ONE day I was taking a breather on the street. My work often exerts enormous pressure on my mind and brain. When this happens, as it often does, I leave office, walk around to float in the fresh air, and regain intellectual stamina.
It was on one of these days that I heard one of the school-girls behind me say to her friend, “Shaa, hatidi zvekumbonyeperana, school is not cool! Chinobhohwa chikoro zvinotofemba zvokuti fee!” My friend, lies aside, school is not cool! It’s boring … boring beyond denunciation.
One of the girls, the more beautiful of them, and the one evidently more disgusted, was wielding a novel quite sizeable in volume. I managed to take a swift and accurate glance at the title.
It was how o manage heartbreaks. Eich! But I was not surprised. ‘Ahaa, no wonder school is not cool,’ I said to myself and stood, rooted in one place, thinking.
Why do these beautiful girls go to school then, if school, like Illich’s famous book, school is dead? Why are they wasting time and their parents’ hard-earned money kana chikoro chichibhohwa kuti bhoo nokufemba kuti fee?
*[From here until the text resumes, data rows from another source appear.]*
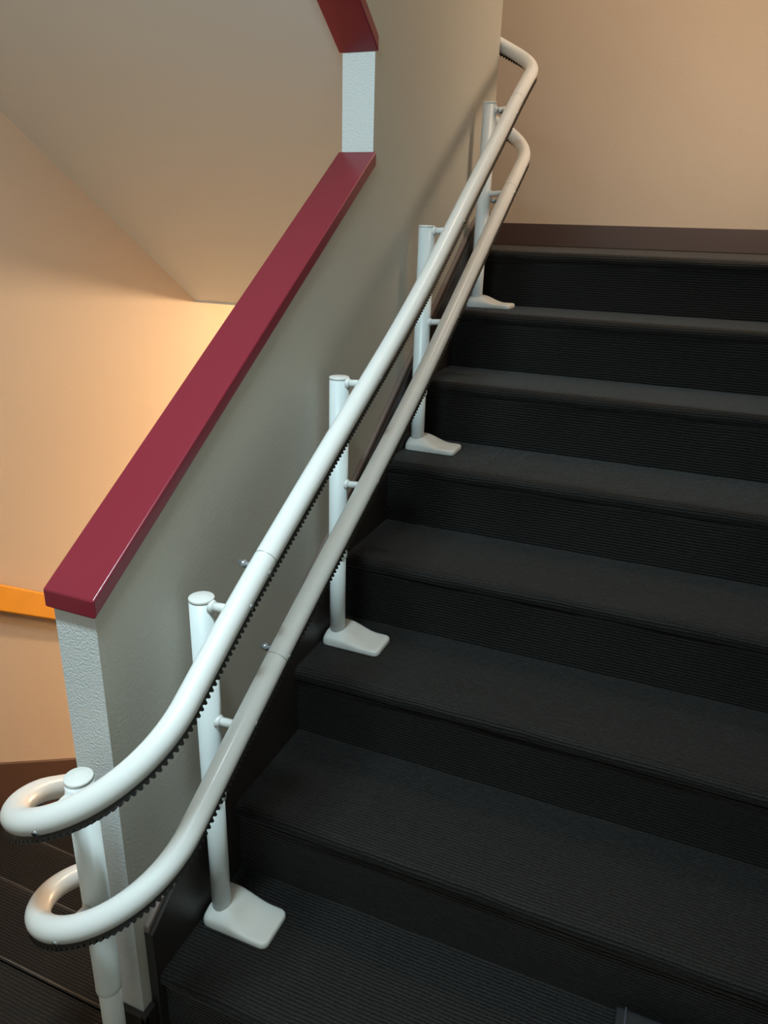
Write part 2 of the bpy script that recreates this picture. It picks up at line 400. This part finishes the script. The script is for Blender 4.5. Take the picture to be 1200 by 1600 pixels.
def tab_on(c, s, parent):
    """grey clamp bolt that sticks out on the wall side"""
    p = rp(c, s)+Vector((0, 0, 0.002)); bm = bmesh.new()
    lathe(bm, (0, 0, 0), [(0.0045, 0), (0.0045, 0.008), (0.0070, 0.0085), (0.0068, 0.0150), (0.0045, 0.0215), (0.001, 0.0235)], 16)
    bm.transform(Matrix.Translation(p+Vector((-TR+0.002, 0, 0))) @ Matrix.Rotation(-math.pi/2, 4, 'Y'))
    return bm_obj('joint_bolt', bm, M_steel, parent)

POSTS = [ # x, y, base z, top z, sleeve end z
    (-0.010, -0.085, 0.0, 0.663, 0.232),
    (0.050, 0.148, H, 0.858, 0.455),
    (0.050, 0.648, 3*H, 1.129, 0.725),
    (0.048, 1.148, 5*H, 1.425, 1.000),
    (0.048, 1.648, 7*H, 1.766, 1.345)]
tubes = {}
for nm, c, s1 in (('upper_tube', UP, 2.32), ('lower_tube', LO, 2.32)):
    tb = bm_obj(nm, tube_mesh(c, -1.30, s1, TR), M_tube, lift); tubes[nm] = tb
    rk = bm_obj('gear_rack', rack_mesh(c, -1.27, s1-0.03), M_rack, tb); rk['label'] = 'black toothed rack under the white tube'
    js = 0.225 if nm == 'upper_tube' else 0.252
    joint_on(c, s_of_y(c, js), tb); tab_on(c, s_of_y(c, js-0.018 if nm == 'upper_tube' else js+0.012), tb)
    screw_on(c, s_of_y(c, js-0.020 if nm == 'upper_tube' else js+0.010), tb, -16)
    for (x, y, z0, z1, zs) in POSTS[1:]: screw_on(c, s_of_y(c, y), tb, -16)
    screw_on(c, s_of_y(c, POSTS[-1][1]-0.05), tb, -16)
    joint_on(c, s_of_y(c, POSTS[-1][1]+0.01), tb); tab_on(c, s_of_y(c, POSTS[-1][1]-0.05), tb)
    screw_on(c, -0.225 if nm == 'upper_tube' else -0.215, tb, -22)

RO, RI = 0.0205, 0.0178
def foot_mesh():
    """moulded foot cover: rounded plate that swells up round the post (post axis at 0,0)"""
    bm = bmesh.new(); x0, x1, y0, y1 = -0.026, 0.116, -0.034, 0.052; nx, ny = 40, 26
    cx, cy_, hx, hy = (x0+x1)/2, (y0+y1)/2, (x1-x0)/2, (y1-y0)/2; rc = 0.014
    def sd(x, y):  # inside distance to the rounded rectangle
        qx, qy = abs(x-cx)-(hx-rc), abs(y-cy_)-(hy-rc)
        return -(math.hypot(max(qx, 0), max(qy, 0))+min(max(qx, qy), 0)-rc)
    def hgt(x, y):
        t = min(max((0.082-x)/0.075, 0), 1); t = t*t*(3-2*t)
        ty = min(max((y+0.036)/0.030, 0), 1); ty = ty*ty*(3-2*ty)
        base = 0.0138+0.020*t*(0.35+0.65*ty)
        tl = min(max((x+0.026)/0.014, 0), 1); base *= 0.62+0.38*math.sin(tl*math.pi/2)
        return base
    N = 72
    def outline(k, inset):
        a = 2*math.pi*k/N; dx, dy = math.cos(a), math.sin(a); lo_, hi_ = 0, 0.2
        for _ in range(30):
            md = (lo_+hi_)/2
            if sd(cx+dx*md, cy_+dy*md) > inset: lo_ = md
            else: hi_ = md
        return cx+dx*lo_, cy_+dy*lo_
    rings = []
    rings.append([bm.verts.new((*outline(k, 0.0006), 0.0)) for k in range(N)])
    rings.append([bm.verts.new((*outline(k, 0.0), 0.003)) for k in range(N)])
    for ins, fr in ((0.0004, 0.62), (0.0016, 0.84), (0.004, 0.96), (0.008, 1.0)):
        rings.append([bm.verts.new((q[0], q[1], max(0.004, hgt(*q)*fr))) for q in (outline(k, ins) for k in range(N))])
    for sc_ in (0.8, 0.6, 0.42, 0.25, 0.1):
        rings.append([bm.verts.new((x, y, hgt(x, y))) for x, y in ((cx+(outline(k, 0.008)[0]-cx)*sc_, cy_+(outline(k, 0.008)[1]-cy_)*sc_) for k in range(N))])
    for a, b in zip(rings, rings[1:]):
        for i in range(N):
            f = bm.faces.new((a[i], a[(i+1) % N], b[(i+1) % N], b[i])); f.smooth = True
    bm.faces.new(rings[0][::-1]); bm.faces.new(rings[-1]).smooth = True
    return bm
foot_me = None
for idx, (x, y, z0, z1, zs) in enumerate(POSTS):
    bm = bmesh.new(); lathe(bm, (x, y, z0), [(RI, 0.002), (RI, zs-z0+0.02)], 36)
    post = bm_obj('post', bm, M_post, lift)
    bm = bmesh.new(); hh = z1-zs
    lathe(bm, (x, y, zs), [(RI+0.0003, 0), (RO, 0.0), (RO+0.0004, 0.001), (RO+0.0004, 0.010), (RO, 0.0108), (RO, hh-0.006)], 40)
    bm_obj('post_sleeve', bm, M_post, post)
    bm = bmesh.new(); lathe(bm, (x, y, z1), [(RO-0.0003, -0.0061), (RO-0.0003, -0.0056), (RO+0.0002, -0.0054), (RO+0.0002, -0.0010), (RO-0.0008, 0.0), (0.003, 0.0003)], 40)
    bm_obj('post_cap', bm, M_foot, post)
    if idx == 0:
        for c, s in ((UP, -0.205), (LO, -0.200)):
            p = rp(c, s); zz = p.z; dirv = Vector((p.x-x, p.y-y, 0)).normalized()
            a = Vector((x, y, 0.643 if c is UP else zz-0.014))+dirv*(RO-0.004); b = p+Vector((0, 0, 0.004))
            bm = bmesh.new(); cyl(bm, a, b, 0.0095, n=20); cyl(bm, a, a+dirv*0.006, 0.0140, 0.0100, n=20)
            bm_obj('bracket_arm', bm, M_tube, post)
    else:
        for c, az in ((UP, (.845, 1.117, 1.412, 1.745)[idx-1]), (LO, (.626, .899, 1.191, 1.521)[idx-1])):
            p = rp(c, s_of_y(c, y)); a = Vector((x+RO-0.003, y, az)); b = Vector((p.x-0.010, y, az+0.003))
            bm = bmesh.new(); cyl(bm, a, b, 0.0075, n=20); cyl(bm, a, a+Vector((0.0075, 0, 0)), 0.0125, 0.0085, n=20)
            bm_obj('bracket_arm', bm, M_tube, post)
    if foot_me is None:
        o = bm_obj('foot_cover', foot_mesh(), M_foot, post); foot_me = o.data
    else:
        o = bpy.data.objects.new('foot_cover', foot_me); COL.objects.link(o); o.parent = post
    o.location = (x, y, z0+0.0005)
    if idx == 0: o.rotation_euler = (0, 0, -math.pi/2)

# small dark case lying on the lowest step, cut by the bottom of the frame
cs = thing('storage_case', 'small slate blue case with a pale vertical piping on the lowest step', 'case')
bm = bmesh.new(); box(bm, 0.768, 0.145, H+0.0005, 0.93, 0.215, 0.244); bm_obj('case_body', bm, M_slate, cs, bevel=0.004, seg=3)
bm = bmesh.new(); box(bm, 0.782, 0.1435, H+0.004, 0.785, 0.2165, 0.2452); bm_obj('piping', bm, M_slate2, cs, bevel=0.0006)
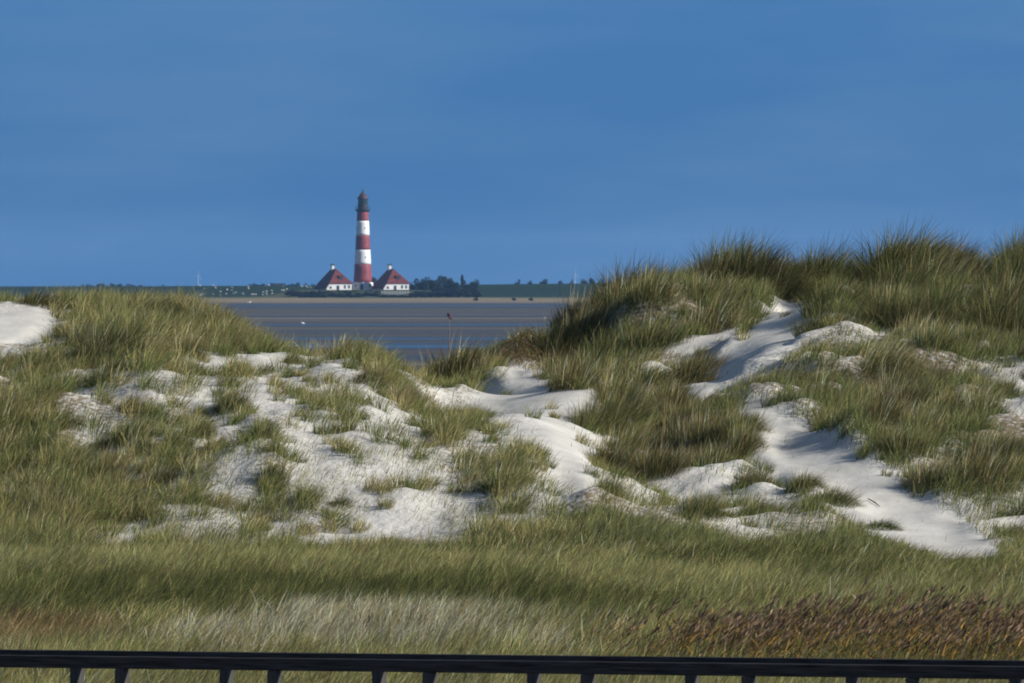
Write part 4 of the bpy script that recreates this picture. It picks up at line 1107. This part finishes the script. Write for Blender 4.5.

I continue to stand there absorbed in the scenic train of girls passing by with satchels on their backs.
What is carried in those heavy satchels?
I begin to invade the privacy of the school girls with my periscope X-ray mind, obviously on the old-fashioned side but thoroughly accurate.
All of them are smartly dressed, clean and presentable.
The smaller ones, most likely the Form 1s or 2s, are easily distinguishable in their plainness and innocence: short hair and unaided facial looks.
The senior ones are outstanding in their trendy hairstyles, kinky skin-tight skirts, struggling to neatly envelop the freshly blooming puberty-stimulated buttocks in one place. Some have coloured lips, crimson lipped, cherry and chocolate lipped and their ears plugged with tiny cables emerging from their breast and side pockets.
Others evidently worry more about what they look like than the whatever is in their satchels.
Their uniform is clearly more of a fashion statement than symbol of identity and sense of belonging.
If they belong, they belong to a new generation of girls, going to school, at the same time going to some Hollywood of their imagination where “school is not cool.”
The group among which the beautiful girl with the novel on how to manage heartbreaks has long passed by. I remain rooted on the street pavement. They continue to flow to their various bus termini to catch the popular matatu home.
Here in Zimbabwe they are called kombis.
They all know Nyasha who drives the kombi labelled Po Po Po which goes to Dangamvura. They call him Nyale and he seems to like it. They overcrowd the front seat and tell him which songs to play.
He faithfully plays hihihiii — A, a mhai; Tocky Vibes, Soul jah and whoever-it-is, at full volume, ear-splitting every passenger except the school girls enjoying dancehall and Nyale the driver.
Peter does the same thing during the dancehall queens to Sakubva and killing them with his driving antics and good looks. They call him Pitsalo. He too loves it.
You look at it every day of the week and say, “Indeed school is not cool”. But it better be cool; because Nelson Mandela’s words, “Education is the best tool with which to continue to echo with frightening truth to fight ignorance and poverty”.